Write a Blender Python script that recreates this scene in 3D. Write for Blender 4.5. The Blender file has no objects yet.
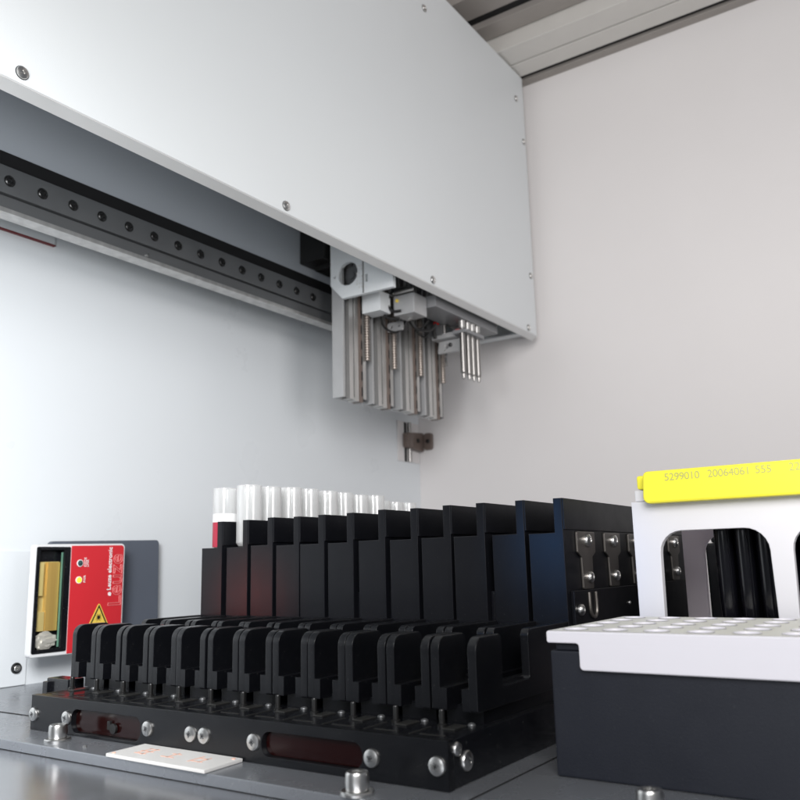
import bpy, bmesh, math, random
from mathutils import Vector, Matrix
random.seed(7)
R = math.radians
S = 0.076            # metres per working unit (the camera stands one unit above the deck)
scene = bpy.context.scene
COL = scene.collection
ORG = {}

# ------------------------------------------------------------------ materials
def mat(name, col, rough=.5, metal=0., bump=0., bscale=300., var=0., vscale=20., spec=.5, emit=None, estr=0.,
        alpha=None, trans=0., rvar=0., stretch=None, coat=0., ior=1.45, dust=0., dcol=(.16, .16, .155)):
    m = bpy.data.materials.new(name); m.use_nodes = True
    nt = m.node_tree; b = nt.nodes['Principled BSDF']
    b.inputs['Base Color'].default_value = (*col, 1)
    b.inputs['Roughness'].default_value = rough
    b.inputs['Metallic'].default_value = metal
    b.inputs['Specular IOR Level'].default_value = spec
    b.inputs['Transmission Weight'].default_value = trans
    b.inputs['IOR'].default_value = ior
    b.inputs['Coat Weight'].default_value = coat
    if alpha is not None: b.inputs['Alpha'].default_value = alpha
    if emit:
        b.inputs['Emission Color'].default_value = (*emit, 1); b.inputs['Emission Strength'].default_value = estr
    tc = nt.nodes.new('ShaderNodeTexCoord')
    src = tc.outputs['Object']
    if stretch:
        mp = nt.nodes.new('ShaderNodeMapping'); mp.inputs['Scale'].default_value = stretch
        nt.links.new(src, mp.inputs['Vector']); src = mp.outputs['Vector']
    if var > 0:
        n = nt.nodes.new('ShaderNodeTexNoise'); n.inputs['Scale'].default_value = vscale; n.inputs['Detail'].default_value = 5
        nt.links.new(src, n.inputs['Vector'])
        mx = nt.nodes.new('ShaderNodeMix'); mx.data_type = 'RGBA'
        mx.inputs['A'].default_value = (*[c * (1 - var) for c in col], 1)
        mx.inputs['B'].default_value = (*[min(1, c * (1 + var)) for c in col], 1)
        nt.links.new(n.outputs['Fac'], mx.inputs['Factor']); nt.links.new(mx.outputs['Result'], b.inputs['Base Color'])
    if dust > 0:
        n = nt.nodes.new('ShaderNodeTexNoise'); n.inputs['Scale'].default_value = 900; n.inputs['Detail'].default_value = 2
        n2 = nt.nodes.new('ShaderNodeTexNoise'); n2.inputs['Scale'].default_value = 45; n2.inputs['Detail'].default_value = 6
        for q in (n, n2): nt.links.new(src, q.inputs['Vector'])
        r1 = nt.nodes.new('ShaderNodeMapRange'); r1.inputs['From Min'].default_value = .66; r1.inputs['From Max'].default_value = .76
        r2_ = nt.nodes.new('ShaderNodeMapRange'); r2_.inputs['From Min'].default_value = .42; r2_.inputs['From Max'].default_value = .75
        nt.links.new(n.outputs['Fac'], r1.inputs['Value']); nt.links.new(n2.outputs['Fac'], r2_.inputs['Value'])
        ad = nt.nodes.new('ShaderNodeMath'); ad.operation = 'MULTIPLY_ADD'; ad.inputs[1].default_value = .10
        nt.links.new(r2_.outputs['Result'], ad.inputs[0]); nt.links.new(r1.outputs['Result'], ad.inputs[2])
        mu = nt.nodes.new('ShaderNodeMath'); mu.operation = 'MULTIPLY'; mu.inputs[1].default_value = dust; mu.use_clamp = True
        nt.links.new(ad.outputs[0], mu.inputs[0])
        md = nt.nodes.new('ShaderNodeMix'); md.data_type = 'RGBA'; md.inputs['A'].default_value = (*col, 1); md.inputs['B'].default_value = (*dcol, 1)
        if b.inputs['Base Color'].links: nt.links.new(b.inputs['Base Color'].links[0].from_socket, md.inputs['A'])
        nt.links.new(mu.outputs[0], md.inputs['Factor']); nt.links.new(md.outputs['Result'], b.inputs['Base Color'])
    if rvar > 0:
        n = nt.nodes.new('ShaderNodeTexNoise'); n.inputs['Scale'].default_value = vscale * 2; n.inputs['Detail'].default_value = 6
        nt.links.new(src, n.inputs['Vector'])
        mr = nt.nodes.new('ShaderNodeMapRange')
        mr.inputs['To Min'].default_value = max(.02, rough - rvar); mr.inputs['To Max'].default_value = rough + rvar
        nt.links.new(n.outputs['Fac'], mr.inputs['Value']); nt.links.new(mr.outputs['Result'], b.inputs['Roughness'])
    if bump > 0:
        n = nt.nodes.new('ShaderNodeTexNoise'); n.inputs['Scale'].default_value = bscale; n.inputs['Detail'].default_value = 3
        nt.links.new(src, n.inputs['Vector'])
        bp = nt.nodes.new('ShaderNodeBump'); bp.inputs['Strength'].default_value = bump; bp.inputs['Distance'].default_value = .0003
        nt.links.new(n.outputs['Fac'], bp.inputs['Height']); nt.links.new(bp.outputs['Normal'], b.inputs['Normal'])
    return m

M = {}
M['wall_cool'] = mat('painted_wall_cool', (.74, .775, .80), .28, bump=.07, bscale=900, var=.012, vscale=7, spec=.4, rvar=.02)
M['wall_warm'] = mat('painted_wall_warm', (.73, .71, .705), .5, bump=.18, bscale=900, var=.03, vscale=7, spec=.3, rvar=.1)
M['ceiling'] = mat('ceiling_panel', (.68, .63, .61), .6, bump=.1, bscale=700, var=.03)
M['paint'] = mat('white_powder_paint', (.70, .73, .745), .45, bump=.22, bscale=1600, var=.02, vscale=9, spec=.4, rvar=.05)
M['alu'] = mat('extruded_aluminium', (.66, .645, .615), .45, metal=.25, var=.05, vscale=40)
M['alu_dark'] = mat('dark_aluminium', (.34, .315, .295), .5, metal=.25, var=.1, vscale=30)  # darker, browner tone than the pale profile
M['alu_strip'] = mat('bright_aluminium', (.50, .495, .485), .32, metal=.75, var=.45, vscale=60, stretch=(2, 2, .25))
M['alu_matte'] = mat('satin_aluminium', (.46, .465, .47), .42, metal=.45, var=.10, vscale=60)
M['beam_grey'] = mat('grey_painted_beam', (.40, .43, .47), .42, bump=.1, bscale=900, var=.04, vscale=10)
M['rail'] = mat('dark_steel_rail', (.13, .135, .14), .38, metal=.4, var=.12, vscale=40, rvar=.08)
M['rail_low'] = mat('dark_rail_foot', (.16, .165, .17), .4, metal=.6, var=.1, vscale=30)
M['void'] = mat('black_gap', (.006, .006, .007), .7)
M['steel'] = mat('polished_steel', (.33, .32, .31), .3, metal=.95, var=.05, vscale=200)
M['screw'] = mat('zinc_screw', (.62, .615, .60), .3, metal=1., var=.18, vscale=400)
M['screw_dark'] = mat('black_oxide_screw', (.05, .05, .05), .3, metal=.8)
M['thread'] = mat('bronze_lead_screw', (.34, .30, .27), .35, metal=.8, var=.2, vscale=300)
M['anod'] = mat('black_anodised', (.0036, .0040, .0055), .30, bump=.12, bscale=2200, var=.2, vscale=60, spec=.5, rvar=.06, dust=.16)
M['anod_rack'] = mat('black_anodised_rack', (.0042, .0046, .0066), .36, bump=.1, bscale=2200, var=.2, vscale=60, spec=.26, rvar=.06, dust=.12)
M['anod_gloss'] = mat('black_anodised_gloss', (.006, .0065, .0085), .22, bump=.06, bscale=1500, var=.2, vscale=60, spec=.55, rvar=.08, dust=.25)
M['anod_edge'] = mat('pale_black_edge', (.06, .06, .058), .3, metal=.6, var=.3, vscale=200)  # paler black, also used for the lit lines on the base top
M['dark_block'] = mat('charcoal_block', (.0095, .0115, .0185), .5, bump=.2, bscale=1800, var=.12, vscale=50, rvar=.06, dust=.07)
M['deck'] = mat('grey_anodised_deck', (.27, .285, .31), .27, metal=.6, bump=.03, bscale=1500, var=.1, vscale=25, rvar=.07, dust=.3, dcol=(.5, .5, .5))
M['deck_low'] = mat('grey_polished_deck', (.40, .41, .43), .24, metal=.85, bump=.02, bscale=1200, var=.1, vscale=18, rvar=.06)
M['red_acryl'] = mat('dark_red_acrylic', (.010, .0016, .0016), .16, spec=.4, var=.3, vscale=40)
M['plate_top'] = mat('grey_beige_top', (.74, .74, .715), .5, var=.03, vscale=30)
M['lip'] = mat('folded_bare_edge', (.66, .67, .67), .35, metal=.25, var=.05, vscale=40)
M['bar_grey'] = mat('mid_grey_bar', (.25, .255, .265), .45, metal=.3, var=.05)
M['plate_white'] = mat('white_polypropylene', (.70, .69, .74), .42, bump=.06, bscale=900, var=.01, spec=.45)
M['rack_white'] = mat('white_rack_plastic', (.80, .80, .835), .4, bump=.05, bscale=900, var=.01, spec=.45)
M['yellow'] = mat('fluorescent_yellow_lid', (.87, .80, .05), .42, bump=.05, bscale=900, var=.015)
M['print_grey'] = mat('grey_ink_print', (.42, .43, .14), .6)
M['tip'] = mat('black_conductive_tip', (.004, .004, .006), .12, spec=.6)
M['scan_grey'] = mat('light_grey_housing', (.74, .75, .76), .42, bump=.08, bscale=1500, var=.012)
M['scan_plate'] = mat('slate_mounting_plate', (.10, .115, .145), .48, bump=.15, bscale=1500, var=.08, vscale=30)
M['red'] = mat('red_label', (.62, .028, .038), .4, var=.04, vscale=60)
M['label_white'] = mat('white_print', (.85, .83, .83), .5)
M['pink_print'] = mat('pale_red_print', (.75, .22, .22), .5)
M['black_print'] = mat('black_print', (.01, .01, .01), .5)
M['hazard'] = mat('hazard_yellow', (.82, .60, .10), .45)
M['gold'] = mat('gold_mirror_block', (.98, .70, .28), .24, metal=.45, var=.25, vscale=16, stretch=(1, 3, .25), rvar=.08)  # stretched streaks put mirror reflections into the colour
M['gold_dark'] = mat('amber_mirror', (.80, .48, .14), .2, metal=.5, var=.45, vscale=40, stretch=(1, 3, .06), rvar=.08)  # amber streaks painted in for vertical reflection bands
M['foil'] = mat('crumpled_foil', (.72, .70, .63), .35, metal=.5, bump=.9, bscale=160, var=.25, vscale=60)
M['pcb'] = mat('green_glass_edge', (.12, .26, .19), .25, var=.15, vscale=40)
M['led_yellow'] = mat('lit_yellow_led', (.9, .8, .05), .4, emit=(1, .86, .02), estr=.9)
M['led_dark'] = mat('dark_led', (.03, .08, .08), .15)
M['led_red'] = mat('red_connector', (.75, .02, .015), .35)
M['hinge'] = mat('brown_plastic_hinge', (.15, .115, .10), .4, var=.2, vscale=60)
M['cable'] = mat('black_cable', (.012, .012, .012), .45)
M['clip'] = mat('brushed_spring_steel', (.20, .185, .17), .36, metal=.85, var=.2, vscale=150, stretch=(1, 1, .1))
M['sticker'] = mat('white_deck_sticker', (.68, .67, .65), .35, var=.04)
M['orange_print'] = mat('faded_orange_print', (.74, .44, .34), .5)
M['blood'] = mat('red_tube_label', (.42, .02, .05), .4)
M['white_lab'] = mat('white_tube_label', (.86, .86, .86), .5)
M['maroon'] = mat('maroon_edge', (.15, .012, .015), .4)
M['acryl'] = mat('pale_panel', (.74, .78, .80), .2, var=.01)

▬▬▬

--- GIVEN EXERCISE ---
Isolate the lines above that contain the word "scene" and copy them.

--- TASK ANSWER ---
Write a Blender Python script that recreates this scene in 3D. Write for Blender 4.5. The Blender file has no objects yet.
scene = bpy.context.scene
COL = scene.collection